Advertising
Air sneak attack
by Stephen Heuser
|
|
|
FALSE ADVERTISING:
Nike walks a fine line.
|
If you ride the Green Line through Park Street, you've probably noticed the
billboards. For the second year in a row, Nike has splashed an entire wall of
Park Street Station with ads hyping the city's biggest sporting event, the
Boston Marathon.
You may also have noticed that for the second year in a row, Nike does not
actually use the words "Boston Marathon" in its ads. The reason: legally, it
can't. The official footwear sponsor of the marathon is archrival Adidas. So
for the second year in a row, race organizers at the Boston Athletic
Association are officially irked.
"We view it as something that's quite unfortunate," says Guy Morse, the BAA's
race director. "It's predictable, and it's typical of [Nike's] marketing
style," which he characterizes as "leeching off" the race's image.
Nike's blowout Park Street campaign is a big win for the T, which is netting
$55,000 for this year's billboards. It's less of a win for Adidas, which pays
the BAA upward of $1 million in gear and cash for the right to use the
marathon's name in its ads.
Nike spokesperson Dave Mingey (who, coincidentally, attended college on the
marathon route at BC), says Nike's ads are "not an infringement of any
trademark or licensing thing," and that Nike is "very aware of where the lines
are and careful not to cross them." At an event the size of the marathon, he
says, "There's a certain competitiveness among not only the athletes, but also
the companies."
There sure is. Last year in New York, Nike yanked its official sponsorship of
that city's marathon and spent the money instead on a New York Marathon-related
marketing assault, which involved an army of college students impersonating
street-corner preachers throughout Manhattan. (Don't ask.) By those standards,
an MBTA billboard blitz seems almost understated.
Still, there's plenty of entertainment value in watching an advertiser bend
over backward to create Boston Marathon ads that don't actually mention the
marathon. ("They're very shrewd in knowing just how far they can go," says the
BAA's Morse.) This year, the Park Street billboards have no wording at all.
They're numbered, and arranged to evoke the race scenery mile by mile.
Billboard 0 shows the intersection in Hopkinton where the race begins.

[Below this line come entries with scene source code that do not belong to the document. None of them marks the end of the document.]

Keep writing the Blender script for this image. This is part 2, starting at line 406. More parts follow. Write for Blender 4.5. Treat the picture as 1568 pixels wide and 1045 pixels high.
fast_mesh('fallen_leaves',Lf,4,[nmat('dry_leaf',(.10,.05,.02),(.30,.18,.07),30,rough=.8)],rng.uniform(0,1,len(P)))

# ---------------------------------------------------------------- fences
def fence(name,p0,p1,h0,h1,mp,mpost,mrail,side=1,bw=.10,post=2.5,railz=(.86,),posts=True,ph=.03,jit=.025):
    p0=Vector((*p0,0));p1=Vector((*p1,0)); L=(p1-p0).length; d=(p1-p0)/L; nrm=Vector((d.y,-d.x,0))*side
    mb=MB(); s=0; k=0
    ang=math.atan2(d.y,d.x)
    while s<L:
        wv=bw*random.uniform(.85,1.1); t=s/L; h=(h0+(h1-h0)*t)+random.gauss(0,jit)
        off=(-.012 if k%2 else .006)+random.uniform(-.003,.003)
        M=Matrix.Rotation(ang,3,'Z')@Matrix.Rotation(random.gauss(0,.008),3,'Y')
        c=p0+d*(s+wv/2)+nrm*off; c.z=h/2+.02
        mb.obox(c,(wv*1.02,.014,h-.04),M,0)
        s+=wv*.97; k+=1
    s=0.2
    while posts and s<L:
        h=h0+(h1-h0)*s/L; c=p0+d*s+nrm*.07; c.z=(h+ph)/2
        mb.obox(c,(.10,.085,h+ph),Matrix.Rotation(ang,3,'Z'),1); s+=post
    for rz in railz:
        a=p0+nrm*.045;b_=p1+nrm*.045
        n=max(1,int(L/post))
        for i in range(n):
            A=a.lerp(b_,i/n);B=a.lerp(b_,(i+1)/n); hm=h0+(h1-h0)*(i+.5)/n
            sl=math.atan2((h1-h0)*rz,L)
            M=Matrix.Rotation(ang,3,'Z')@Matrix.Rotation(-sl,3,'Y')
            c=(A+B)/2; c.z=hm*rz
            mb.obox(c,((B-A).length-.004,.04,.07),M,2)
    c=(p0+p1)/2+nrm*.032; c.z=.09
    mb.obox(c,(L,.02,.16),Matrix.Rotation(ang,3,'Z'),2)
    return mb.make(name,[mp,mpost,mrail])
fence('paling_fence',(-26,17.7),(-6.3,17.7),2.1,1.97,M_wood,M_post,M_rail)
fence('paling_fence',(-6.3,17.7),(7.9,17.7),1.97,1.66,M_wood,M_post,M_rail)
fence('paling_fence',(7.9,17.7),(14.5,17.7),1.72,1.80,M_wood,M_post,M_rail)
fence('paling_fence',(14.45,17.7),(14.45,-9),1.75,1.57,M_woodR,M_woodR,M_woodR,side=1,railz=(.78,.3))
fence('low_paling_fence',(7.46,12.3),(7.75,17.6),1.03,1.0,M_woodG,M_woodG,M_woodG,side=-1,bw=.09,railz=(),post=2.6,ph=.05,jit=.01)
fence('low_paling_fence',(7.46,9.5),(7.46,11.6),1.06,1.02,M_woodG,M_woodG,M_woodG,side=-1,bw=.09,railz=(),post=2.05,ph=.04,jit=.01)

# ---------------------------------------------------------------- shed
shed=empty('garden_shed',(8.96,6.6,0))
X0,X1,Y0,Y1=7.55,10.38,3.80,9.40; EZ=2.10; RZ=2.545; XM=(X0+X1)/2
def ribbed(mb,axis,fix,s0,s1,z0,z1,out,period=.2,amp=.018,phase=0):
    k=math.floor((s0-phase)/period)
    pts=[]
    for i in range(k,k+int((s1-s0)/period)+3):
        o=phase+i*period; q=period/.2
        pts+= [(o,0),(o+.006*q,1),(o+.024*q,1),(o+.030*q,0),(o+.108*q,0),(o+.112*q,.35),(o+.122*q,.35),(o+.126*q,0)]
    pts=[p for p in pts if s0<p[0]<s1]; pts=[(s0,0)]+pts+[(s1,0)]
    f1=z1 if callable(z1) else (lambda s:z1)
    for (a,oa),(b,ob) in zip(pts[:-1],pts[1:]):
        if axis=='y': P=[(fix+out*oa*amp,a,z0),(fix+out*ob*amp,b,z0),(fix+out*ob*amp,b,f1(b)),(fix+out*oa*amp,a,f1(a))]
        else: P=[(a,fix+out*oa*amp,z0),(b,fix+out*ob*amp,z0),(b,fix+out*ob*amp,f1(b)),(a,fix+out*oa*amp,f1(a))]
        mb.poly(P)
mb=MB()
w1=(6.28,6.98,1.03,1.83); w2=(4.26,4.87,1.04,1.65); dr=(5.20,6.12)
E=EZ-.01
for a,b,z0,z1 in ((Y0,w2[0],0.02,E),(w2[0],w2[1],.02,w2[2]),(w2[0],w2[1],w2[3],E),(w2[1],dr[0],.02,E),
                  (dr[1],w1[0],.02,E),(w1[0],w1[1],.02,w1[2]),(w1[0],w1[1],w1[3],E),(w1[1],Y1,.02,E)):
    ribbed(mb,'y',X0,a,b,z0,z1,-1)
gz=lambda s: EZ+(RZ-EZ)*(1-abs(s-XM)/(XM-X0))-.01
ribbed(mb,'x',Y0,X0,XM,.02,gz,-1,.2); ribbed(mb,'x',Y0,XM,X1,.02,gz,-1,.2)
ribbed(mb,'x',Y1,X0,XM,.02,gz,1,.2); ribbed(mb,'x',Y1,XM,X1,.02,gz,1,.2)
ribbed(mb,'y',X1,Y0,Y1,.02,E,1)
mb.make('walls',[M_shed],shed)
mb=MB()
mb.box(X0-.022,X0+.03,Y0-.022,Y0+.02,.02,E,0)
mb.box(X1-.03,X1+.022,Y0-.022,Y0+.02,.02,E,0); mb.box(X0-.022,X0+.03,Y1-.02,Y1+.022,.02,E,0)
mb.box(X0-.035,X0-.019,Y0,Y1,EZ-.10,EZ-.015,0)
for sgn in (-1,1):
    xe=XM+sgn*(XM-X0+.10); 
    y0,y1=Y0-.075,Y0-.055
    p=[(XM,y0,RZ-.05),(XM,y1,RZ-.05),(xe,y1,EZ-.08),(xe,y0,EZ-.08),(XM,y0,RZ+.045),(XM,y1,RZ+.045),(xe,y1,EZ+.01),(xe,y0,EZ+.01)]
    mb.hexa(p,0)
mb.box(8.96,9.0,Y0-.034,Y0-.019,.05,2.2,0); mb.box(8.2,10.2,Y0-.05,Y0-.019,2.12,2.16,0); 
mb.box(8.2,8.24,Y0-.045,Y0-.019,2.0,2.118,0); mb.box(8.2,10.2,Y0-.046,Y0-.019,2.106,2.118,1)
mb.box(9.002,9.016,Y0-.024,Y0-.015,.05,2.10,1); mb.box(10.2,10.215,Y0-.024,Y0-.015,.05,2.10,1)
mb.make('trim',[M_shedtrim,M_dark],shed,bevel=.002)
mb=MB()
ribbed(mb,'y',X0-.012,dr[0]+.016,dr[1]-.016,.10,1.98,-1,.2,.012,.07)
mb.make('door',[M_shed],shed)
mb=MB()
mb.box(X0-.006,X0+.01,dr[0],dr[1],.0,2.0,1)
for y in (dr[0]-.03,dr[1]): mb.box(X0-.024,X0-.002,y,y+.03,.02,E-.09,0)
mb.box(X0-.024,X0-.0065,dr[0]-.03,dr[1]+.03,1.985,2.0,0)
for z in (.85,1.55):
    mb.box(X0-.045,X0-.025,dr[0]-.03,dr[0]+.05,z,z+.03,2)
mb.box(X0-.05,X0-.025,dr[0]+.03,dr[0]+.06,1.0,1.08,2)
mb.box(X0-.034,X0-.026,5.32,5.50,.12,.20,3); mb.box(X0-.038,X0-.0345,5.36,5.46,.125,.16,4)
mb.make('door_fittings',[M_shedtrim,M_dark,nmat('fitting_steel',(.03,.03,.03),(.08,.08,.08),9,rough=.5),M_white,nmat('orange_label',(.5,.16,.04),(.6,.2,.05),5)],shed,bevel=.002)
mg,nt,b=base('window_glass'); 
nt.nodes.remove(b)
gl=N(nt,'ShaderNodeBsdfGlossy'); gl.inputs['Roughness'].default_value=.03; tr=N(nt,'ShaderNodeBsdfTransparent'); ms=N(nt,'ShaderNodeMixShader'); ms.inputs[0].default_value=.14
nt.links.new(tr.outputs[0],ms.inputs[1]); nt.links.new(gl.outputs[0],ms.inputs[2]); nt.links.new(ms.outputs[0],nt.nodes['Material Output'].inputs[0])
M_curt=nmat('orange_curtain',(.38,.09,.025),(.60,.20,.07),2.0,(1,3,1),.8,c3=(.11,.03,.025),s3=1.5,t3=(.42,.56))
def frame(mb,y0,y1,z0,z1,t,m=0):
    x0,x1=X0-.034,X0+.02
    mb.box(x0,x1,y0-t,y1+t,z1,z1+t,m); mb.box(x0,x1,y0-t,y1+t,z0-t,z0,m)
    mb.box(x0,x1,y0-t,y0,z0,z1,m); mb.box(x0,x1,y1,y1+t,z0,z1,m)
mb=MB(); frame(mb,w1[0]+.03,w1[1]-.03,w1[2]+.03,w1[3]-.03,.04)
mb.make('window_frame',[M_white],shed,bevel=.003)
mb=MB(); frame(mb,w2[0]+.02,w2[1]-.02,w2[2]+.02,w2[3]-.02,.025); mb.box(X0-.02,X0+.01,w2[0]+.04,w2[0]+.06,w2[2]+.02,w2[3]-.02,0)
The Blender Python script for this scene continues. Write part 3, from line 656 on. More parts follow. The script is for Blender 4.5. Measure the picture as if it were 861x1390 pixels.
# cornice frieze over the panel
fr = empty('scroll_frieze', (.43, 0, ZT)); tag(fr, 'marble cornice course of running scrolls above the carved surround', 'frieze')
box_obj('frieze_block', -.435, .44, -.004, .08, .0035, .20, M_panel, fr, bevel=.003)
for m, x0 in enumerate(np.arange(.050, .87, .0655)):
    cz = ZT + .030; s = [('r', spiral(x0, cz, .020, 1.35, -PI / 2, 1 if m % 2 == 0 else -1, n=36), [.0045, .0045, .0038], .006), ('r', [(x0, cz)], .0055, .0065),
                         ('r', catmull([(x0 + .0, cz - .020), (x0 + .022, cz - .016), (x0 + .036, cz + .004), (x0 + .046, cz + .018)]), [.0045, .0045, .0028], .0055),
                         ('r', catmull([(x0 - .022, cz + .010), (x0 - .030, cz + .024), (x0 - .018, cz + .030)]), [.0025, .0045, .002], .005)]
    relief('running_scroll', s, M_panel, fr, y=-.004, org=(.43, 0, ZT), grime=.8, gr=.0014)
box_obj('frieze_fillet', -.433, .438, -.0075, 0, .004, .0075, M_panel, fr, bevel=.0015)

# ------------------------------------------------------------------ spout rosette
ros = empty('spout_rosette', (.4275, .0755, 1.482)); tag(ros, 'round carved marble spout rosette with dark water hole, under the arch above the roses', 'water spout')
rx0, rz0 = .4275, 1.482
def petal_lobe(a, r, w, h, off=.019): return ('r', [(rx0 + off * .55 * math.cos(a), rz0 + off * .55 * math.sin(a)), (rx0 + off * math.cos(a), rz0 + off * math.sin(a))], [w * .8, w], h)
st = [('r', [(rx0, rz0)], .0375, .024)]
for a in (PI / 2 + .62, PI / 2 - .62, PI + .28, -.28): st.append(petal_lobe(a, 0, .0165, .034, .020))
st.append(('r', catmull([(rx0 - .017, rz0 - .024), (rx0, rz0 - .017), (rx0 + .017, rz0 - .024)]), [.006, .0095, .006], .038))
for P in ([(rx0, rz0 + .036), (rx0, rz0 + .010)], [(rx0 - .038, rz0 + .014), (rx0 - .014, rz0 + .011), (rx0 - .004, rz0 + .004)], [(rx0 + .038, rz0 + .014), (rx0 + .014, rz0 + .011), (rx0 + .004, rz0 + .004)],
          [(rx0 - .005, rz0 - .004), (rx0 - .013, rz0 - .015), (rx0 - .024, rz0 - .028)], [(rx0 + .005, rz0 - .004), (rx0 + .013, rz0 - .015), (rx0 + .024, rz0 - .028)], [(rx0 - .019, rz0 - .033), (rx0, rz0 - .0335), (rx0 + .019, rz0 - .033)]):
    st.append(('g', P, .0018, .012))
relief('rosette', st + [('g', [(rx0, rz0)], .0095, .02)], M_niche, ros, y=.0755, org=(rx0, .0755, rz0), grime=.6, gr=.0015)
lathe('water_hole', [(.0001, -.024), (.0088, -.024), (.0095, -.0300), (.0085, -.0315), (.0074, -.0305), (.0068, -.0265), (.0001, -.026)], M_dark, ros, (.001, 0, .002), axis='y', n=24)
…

Billboard 26.2 shows the Boston Public Library, where the race ends. Between
them are fashionably overexposed fragments of Ashland, Framingham, Wellesley,
Cleveland Circle, and so on.
For anyone who's run the race, the recognition is instant. For everyone else,
it must seem a little cryptic, although one detail is unmistakable: the stark
white swoosh hovering over every scene.